Prawdopodobnie dla większości osób zakup samochodu elektrycznego pozostaje w kategorii marzeń, jednak obecności aut z zielonymi tablicami motoryzacyjnymi nie należy ignorować. W tej sytuacji pojawia się naturalne pytanie: czy polskie serwisy niezależne są przygotowane do rewolucji technologicznej? Przeprowadzony przez Stowarzyszenie Dystrybutorów i Producentów Części Motoryzacyjnych oraz Santander Bank Polska raport dość jednoznacznie przedstawia największe obawy, jakie mają serwisy samochodowe.
Serwisowanie samochodu po stronie producenta?
Ze względu na ograniczone aktualnie możliwości produkcji baterii pojawiła się teoria, że samochody elektryczne niebawem będą dostępne niemal wyłącznie, jako usługa długoterminowego wynajmu. Brak prawa własności wyklucza niemal w całości ryzyko serwisowania w nieodpowiedni sposób całego układu elektrycznego wraz z najcenniejszą baterią. Według tej koncepcji jedynie pojazdy kupione na początku elektryfikacji motoryzacji mogą trafić do niezależnych serwisów samochodowych po okresie gwarancji. Rynek powoli przygotowuje się do tej ewentualności.
Warsztaty samochodowe podchodzą do tematu ze spokojem?

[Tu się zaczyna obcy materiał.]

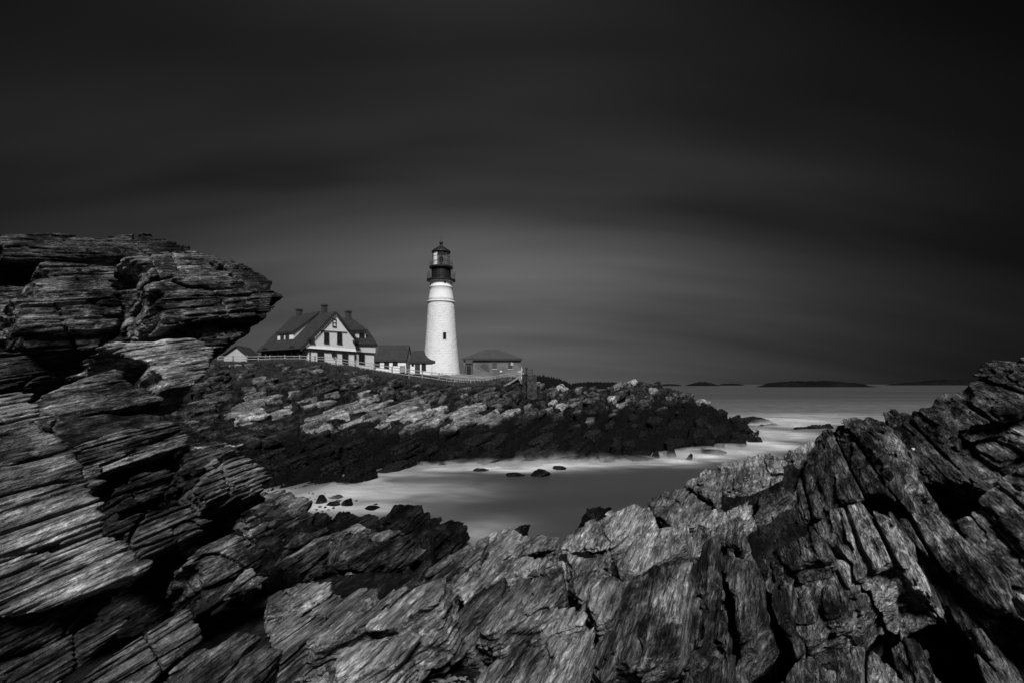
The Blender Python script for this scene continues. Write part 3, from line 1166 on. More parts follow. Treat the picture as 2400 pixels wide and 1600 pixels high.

Stowarzyszenie Dystrybutorów i Producentów Części Motoryzacyjnych postawiło kilka pytań ankietowanym. Okazuje się, że największym wyzwaniem dla niezależnych serwisów samochodowych będzie zakup nowych urządzeń. Tak określiło się aż 57% ankietowanych. Na drugim miejscu w kolejności znajduje się dostęp do specjalistycznej wiedzy. Tutaj obawy względem przede wszystkim jej aktualizowania wyraziło 49,7% badanych. Podium pod kątem wyzwań uzupełniły kwestie związane z odpowiednim wyszkoleniem pracowników.
Rynek dostosuje się samodzielnie
Na pewno ewolucja niezależnych serwisów motoryzacyjnych nastąpi dość łagodnie. Rosnący popyt na samochody elektryczne sprawi, że do Polski trafi coraz więcej pojazdów z tak zwanej drugiej ręki. W tej sytuacji powinien być wybór miejsca serwisowania samochodu z napędem elektrycznym. Niestety wiele wskazuje na to, że producenci elektryków będą starali się ograniczyć rozwój niezależnych sieci serwisowych, które specjalizują się w motoryzacji zasilanej na prąd. Jak będzie ostatecznie, czas pokaże i miejmy nadzieję, że kierowcy otrzymają prawo wyboru.